ABOUT 100 Cathedral precinct community members heard from homelessness outreach centre advocates at an information seminar held at the Hanly Room in the precinct today.
The number of rough sleepers living around St Stephen’s Cathedral has steadily increased since January this year.
Brisbane auxiliary Bishop Tim Norton, who mediated the seminar, said this raised a lot of questions for the community who worshipped, volunteered and worked in the precinct.
He said it was a complex matter and Brisbane archdiocese wanted to hear from the community about it.
Bishop Norton said he was aware some people had expressed they felt unsafe and uncomfortable with the presence of an increasing number of people sleeping rough.
“That’s a good interface to work out what’s what – what’s the unsafe and what’s the uncomfortable because being private property we do have OHS concerns that we have to make safe working spaces for people,” he said.
He said there were people setting up homes in the precinct and it was often right outside the windows where staff worked.

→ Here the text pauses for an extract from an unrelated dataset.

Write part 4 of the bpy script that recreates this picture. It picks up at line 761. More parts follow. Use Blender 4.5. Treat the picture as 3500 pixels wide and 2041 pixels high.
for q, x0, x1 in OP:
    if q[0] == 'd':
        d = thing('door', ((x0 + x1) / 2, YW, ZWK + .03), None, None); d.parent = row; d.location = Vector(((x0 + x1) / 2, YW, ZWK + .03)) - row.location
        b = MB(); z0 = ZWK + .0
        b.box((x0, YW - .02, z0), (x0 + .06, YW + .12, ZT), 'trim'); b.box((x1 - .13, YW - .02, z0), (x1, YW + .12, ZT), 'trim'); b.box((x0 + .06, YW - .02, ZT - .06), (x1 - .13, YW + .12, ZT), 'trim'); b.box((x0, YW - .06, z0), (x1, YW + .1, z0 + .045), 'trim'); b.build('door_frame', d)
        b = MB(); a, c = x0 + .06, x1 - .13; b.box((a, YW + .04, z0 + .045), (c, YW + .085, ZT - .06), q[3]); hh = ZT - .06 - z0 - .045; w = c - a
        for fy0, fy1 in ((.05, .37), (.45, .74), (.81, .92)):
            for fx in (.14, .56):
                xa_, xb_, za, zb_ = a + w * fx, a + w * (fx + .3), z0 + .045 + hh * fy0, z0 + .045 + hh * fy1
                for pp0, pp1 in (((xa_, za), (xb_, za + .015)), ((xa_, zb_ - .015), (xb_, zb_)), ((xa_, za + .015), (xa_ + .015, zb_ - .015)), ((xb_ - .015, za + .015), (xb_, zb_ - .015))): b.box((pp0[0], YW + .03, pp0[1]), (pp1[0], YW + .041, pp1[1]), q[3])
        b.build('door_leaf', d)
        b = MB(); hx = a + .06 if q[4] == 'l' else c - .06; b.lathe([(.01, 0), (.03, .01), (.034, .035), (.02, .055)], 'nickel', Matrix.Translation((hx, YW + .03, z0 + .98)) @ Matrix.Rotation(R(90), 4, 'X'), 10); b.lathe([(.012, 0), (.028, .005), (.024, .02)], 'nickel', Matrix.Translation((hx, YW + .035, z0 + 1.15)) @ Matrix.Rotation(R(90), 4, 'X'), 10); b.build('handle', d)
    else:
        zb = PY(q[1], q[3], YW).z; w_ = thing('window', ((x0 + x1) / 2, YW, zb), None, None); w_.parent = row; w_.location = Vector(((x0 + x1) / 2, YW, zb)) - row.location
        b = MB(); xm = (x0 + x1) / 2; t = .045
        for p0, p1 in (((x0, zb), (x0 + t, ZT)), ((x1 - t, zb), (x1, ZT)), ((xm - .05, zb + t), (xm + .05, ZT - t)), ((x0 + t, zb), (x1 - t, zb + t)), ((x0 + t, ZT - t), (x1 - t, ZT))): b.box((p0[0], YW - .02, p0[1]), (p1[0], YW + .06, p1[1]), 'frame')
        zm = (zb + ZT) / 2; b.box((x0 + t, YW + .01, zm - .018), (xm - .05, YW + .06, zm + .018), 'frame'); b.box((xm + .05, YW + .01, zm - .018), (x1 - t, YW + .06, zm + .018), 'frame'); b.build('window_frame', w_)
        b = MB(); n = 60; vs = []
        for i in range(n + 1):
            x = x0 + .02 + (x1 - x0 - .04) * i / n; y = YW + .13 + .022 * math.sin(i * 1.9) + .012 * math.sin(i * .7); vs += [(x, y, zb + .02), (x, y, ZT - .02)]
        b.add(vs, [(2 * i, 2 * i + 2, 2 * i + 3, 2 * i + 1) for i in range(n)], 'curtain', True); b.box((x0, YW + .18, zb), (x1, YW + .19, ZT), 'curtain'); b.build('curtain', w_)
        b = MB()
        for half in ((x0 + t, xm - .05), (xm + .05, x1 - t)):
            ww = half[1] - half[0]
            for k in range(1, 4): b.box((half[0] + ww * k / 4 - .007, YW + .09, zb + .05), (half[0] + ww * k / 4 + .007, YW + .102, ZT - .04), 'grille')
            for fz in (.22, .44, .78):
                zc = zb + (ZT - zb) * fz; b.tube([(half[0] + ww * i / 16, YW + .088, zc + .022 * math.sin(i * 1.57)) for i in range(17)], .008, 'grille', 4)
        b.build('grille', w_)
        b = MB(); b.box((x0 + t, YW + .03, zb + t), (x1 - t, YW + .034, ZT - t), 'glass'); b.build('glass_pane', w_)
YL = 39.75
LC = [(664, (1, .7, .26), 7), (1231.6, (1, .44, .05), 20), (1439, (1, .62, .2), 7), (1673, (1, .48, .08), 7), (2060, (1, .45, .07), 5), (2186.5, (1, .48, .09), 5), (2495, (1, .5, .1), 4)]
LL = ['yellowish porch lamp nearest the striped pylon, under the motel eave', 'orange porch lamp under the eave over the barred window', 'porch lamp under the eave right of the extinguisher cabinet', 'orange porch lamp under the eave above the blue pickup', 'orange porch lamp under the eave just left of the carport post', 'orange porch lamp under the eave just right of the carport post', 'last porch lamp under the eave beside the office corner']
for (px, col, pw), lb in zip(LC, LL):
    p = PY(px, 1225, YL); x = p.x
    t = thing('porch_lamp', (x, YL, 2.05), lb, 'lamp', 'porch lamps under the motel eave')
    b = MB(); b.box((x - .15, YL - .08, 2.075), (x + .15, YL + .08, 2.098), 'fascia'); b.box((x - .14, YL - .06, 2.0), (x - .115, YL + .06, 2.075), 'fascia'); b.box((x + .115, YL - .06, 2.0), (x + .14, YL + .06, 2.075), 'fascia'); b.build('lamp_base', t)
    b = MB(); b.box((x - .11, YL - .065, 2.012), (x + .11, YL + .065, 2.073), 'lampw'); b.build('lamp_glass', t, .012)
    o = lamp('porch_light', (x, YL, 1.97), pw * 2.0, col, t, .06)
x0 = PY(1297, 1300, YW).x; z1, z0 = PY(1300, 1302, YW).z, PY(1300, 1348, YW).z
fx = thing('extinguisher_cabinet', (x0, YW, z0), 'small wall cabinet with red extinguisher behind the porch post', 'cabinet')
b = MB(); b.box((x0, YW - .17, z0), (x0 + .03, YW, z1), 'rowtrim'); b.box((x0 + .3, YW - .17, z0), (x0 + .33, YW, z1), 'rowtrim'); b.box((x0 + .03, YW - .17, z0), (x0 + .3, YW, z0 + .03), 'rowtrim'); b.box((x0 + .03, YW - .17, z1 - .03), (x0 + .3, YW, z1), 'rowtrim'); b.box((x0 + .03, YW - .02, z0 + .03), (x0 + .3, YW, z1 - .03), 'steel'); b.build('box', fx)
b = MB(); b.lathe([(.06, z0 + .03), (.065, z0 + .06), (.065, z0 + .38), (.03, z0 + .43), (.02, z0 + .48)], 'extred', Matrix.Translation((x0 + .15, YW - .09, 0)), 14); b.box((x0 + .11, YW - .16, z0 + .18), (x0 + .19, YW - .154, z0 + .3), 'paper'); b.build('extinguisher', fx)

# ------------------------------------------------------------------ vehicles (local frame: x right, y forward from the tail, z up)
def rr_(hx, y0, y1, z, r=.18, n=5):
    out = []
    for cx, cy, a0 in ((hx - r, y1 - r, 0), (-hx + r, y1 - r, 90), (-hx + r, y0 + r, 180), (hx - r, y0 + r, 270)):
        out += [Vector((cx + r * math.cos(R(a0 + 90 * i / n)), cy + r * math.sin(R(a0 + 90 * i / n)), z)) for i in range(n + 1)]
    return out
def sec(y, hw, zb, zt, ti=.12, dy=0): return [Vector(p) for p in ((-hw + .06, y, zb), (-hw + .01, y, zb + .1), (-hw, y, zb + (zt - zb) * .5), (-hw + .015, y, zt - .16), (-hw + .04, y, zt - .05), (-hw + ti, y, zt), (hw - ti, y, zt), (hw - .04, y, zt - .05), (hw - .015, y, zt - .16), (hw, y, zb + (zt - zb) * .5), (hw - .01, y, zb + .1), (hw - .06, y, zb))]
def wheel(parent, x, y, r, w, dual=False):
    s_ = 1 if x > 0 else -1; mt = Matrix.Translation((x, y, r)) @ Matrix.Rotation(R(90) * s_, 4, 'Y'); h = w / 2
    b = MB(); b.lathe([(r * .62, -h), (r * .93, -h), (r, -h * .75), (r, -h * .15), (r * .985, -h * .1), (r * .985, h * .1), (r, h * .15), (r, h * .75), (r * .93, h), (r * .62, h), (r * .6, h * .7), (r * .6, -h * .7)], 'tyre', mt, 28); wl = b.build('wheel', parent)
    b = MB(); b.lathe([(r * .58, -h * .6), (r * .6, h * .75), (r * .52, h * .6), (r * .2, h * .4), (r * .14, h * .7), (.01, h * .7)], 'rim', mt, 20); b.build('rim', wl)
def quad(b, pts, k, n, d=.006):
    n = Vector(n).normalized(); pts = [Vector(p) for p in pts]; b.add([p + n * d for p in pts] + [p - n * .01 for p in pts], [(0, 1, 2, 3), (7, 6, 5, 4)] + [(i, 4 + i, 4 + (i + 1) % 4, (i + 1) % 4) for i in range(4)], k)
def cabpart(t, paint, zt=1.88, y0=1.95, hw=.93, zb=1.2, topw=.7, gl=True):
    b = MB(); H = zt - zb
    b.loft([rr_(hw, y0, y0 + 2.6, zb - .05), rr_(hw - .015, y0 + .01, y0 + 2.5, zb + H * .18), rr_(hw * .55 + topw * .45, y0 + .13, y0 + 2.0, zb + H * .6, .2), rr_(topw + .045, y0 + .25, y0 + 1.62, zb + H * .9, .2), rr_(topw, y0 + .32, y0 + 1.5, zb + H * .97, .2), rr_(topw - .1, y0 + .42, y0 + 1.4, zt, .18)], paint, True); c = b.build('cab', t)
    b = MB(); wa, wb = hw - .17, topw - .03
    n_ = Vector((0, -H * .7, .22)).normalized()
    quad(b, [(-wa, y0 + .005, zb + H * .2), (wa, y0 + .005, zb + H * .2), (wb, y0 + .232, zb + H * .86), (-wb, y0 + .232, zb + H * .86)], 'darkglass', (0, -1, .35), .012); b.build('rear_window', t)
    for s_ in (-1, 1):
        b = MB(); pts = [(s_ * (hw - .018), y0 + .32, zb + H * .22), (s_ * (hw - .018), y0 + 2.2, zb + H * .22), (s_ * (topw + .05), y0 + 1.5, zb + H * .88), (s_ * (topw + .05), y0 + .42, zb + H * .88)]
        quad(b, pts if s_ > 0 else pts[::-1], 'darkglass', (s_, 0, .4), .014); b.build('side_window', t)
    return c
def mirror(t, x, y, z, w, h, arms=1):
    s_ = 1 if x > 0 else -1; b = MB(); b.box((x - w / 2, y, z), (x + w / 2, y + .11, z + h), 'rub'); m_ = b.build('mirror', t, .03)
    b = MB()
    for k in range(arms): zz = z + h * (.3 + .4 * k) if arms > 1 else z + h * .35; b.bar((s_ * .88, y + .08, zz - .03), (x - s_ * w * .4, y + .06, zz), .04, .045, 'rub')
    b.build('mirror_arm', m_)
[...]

“That’s okay up to a point, but if people are camping then life goes on and the necessities of life go on outside that person’s office window, and that’s not exactly ideal,” he said.
There were other challenges as well, he said, like having to repair bathrooms after damages and the presence of drugs on the cathedral grounds.
He said there was a unique opportunity to do something positive about the situation..
He said he was delighted at how many people had shown up to the seminar, saying it was encouraging to see.
St Vincent de Paul Society Queensland support services strategic manager Edwina Wagland said financial pressures like housing affordability and inflation had forced many people already under strain to slip into homelessness.
“We are experiencing a lot more people at risk of homelessness,” she said.
“This is why we will start to see a few more people move into some of these spaces.”
Emmanuel City Mission director Roby Curtis told the Cathedral precinct community members who felt unsafe or uncomfortable that their feelings were legitimate.
He said the standard for behaviour at ECM’s outreach centre was high and there were good reasons for that.
As a Christian people, he said, the teachings of Jesus were always central and the Church had to be like Pope Francis imagined – “to be a Church that is poor with the poor”.
He urged people to see the Church as a Church that is bruised, dirty and hurting from being amongst the streets its people as Pope Francis’ encyclical Joy of the Gospel said.
The speakers shared information about their support services and how community members could refer people in need to receive help.